Thomas noted down Ohl, and gallica velutinaeflora) but battling with
ground that had been not only derelict but actively mistreated through
thirty or forty years proved a depressing business. Usually, to dig a
hole for just one plant involved removing, first, a solid carpet of
nettles; rusting corrugated iron; pig wire; and-more than once-steel
uprights from some air-raid shelter; but also, thereafter, smaller
stuff: dozens of bottles that had once contained Owbridge's Lung Tonic
or Foster Clark Ltd.'s Eiffel Tower lemonade concentrate, as well as
those endless, endless pottery bottles made for cow drench. Then one
had the makings of a hole - though even odd patches of formerly tilled
soil produced a conjurer's never-ending stream of flints, old broken
roofing tiles, bent pipes, strange wheels and shards of Mason's
chinaware. Marital strife was evidently endemic in this area at the
turn of the century; they must have flung the stuff at each other
hourly. If it took archeologists at York days just to find the odd shoe
or shard, how was it that I could produce two barrowloads of artifacts
merely attempting to plant two roses? There must have been some
mediaeval Civic Pride award on offer at York; I do wish the early
Victorians had thought about such a thing in my area. However, once one
had carted away all that accumulation one appeared to have the semblance
of a hole apparently big enough for a rose. And of course at such a
point one can always dig out another 40% and trim a third off the root
spread. After that, as far as I am concerned, the best chap wins. No
manure; no stakes; like it or leave it. Roses are remarkably tough
creatures. Peter Beales is often amazed to see something like Gypsy Boy
climbing fifteen feet up a salix. I tell him that if he was that Gypsy
Boy, in that hole, he'd be climbing like a ferret up a warm trouser.

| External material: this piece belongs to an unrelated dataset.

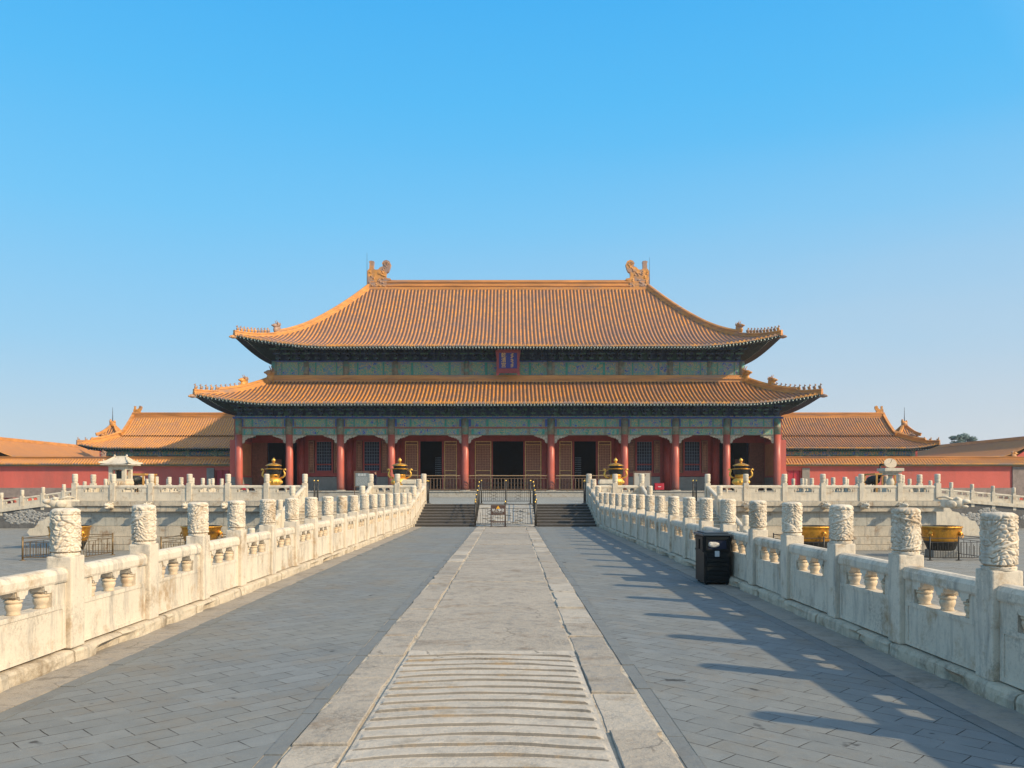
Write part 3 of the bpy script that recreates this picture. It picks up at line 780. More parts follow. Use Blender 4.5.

It's a no-win situation down there in hard-core farmyard footings, and
the only way is up. They treat me rough and I treat them rough, but in
early July I must admit there's a certain relaxed give-and-take in
evidence which lulls the occasional visitor into thinking that it is all
a bit like an Ella Wheeler Wilcox poem. Well, maybe not that bad;
perhaps Swinburne on a damp evening. But I have to say that, like
northern France, every inch has been fought over.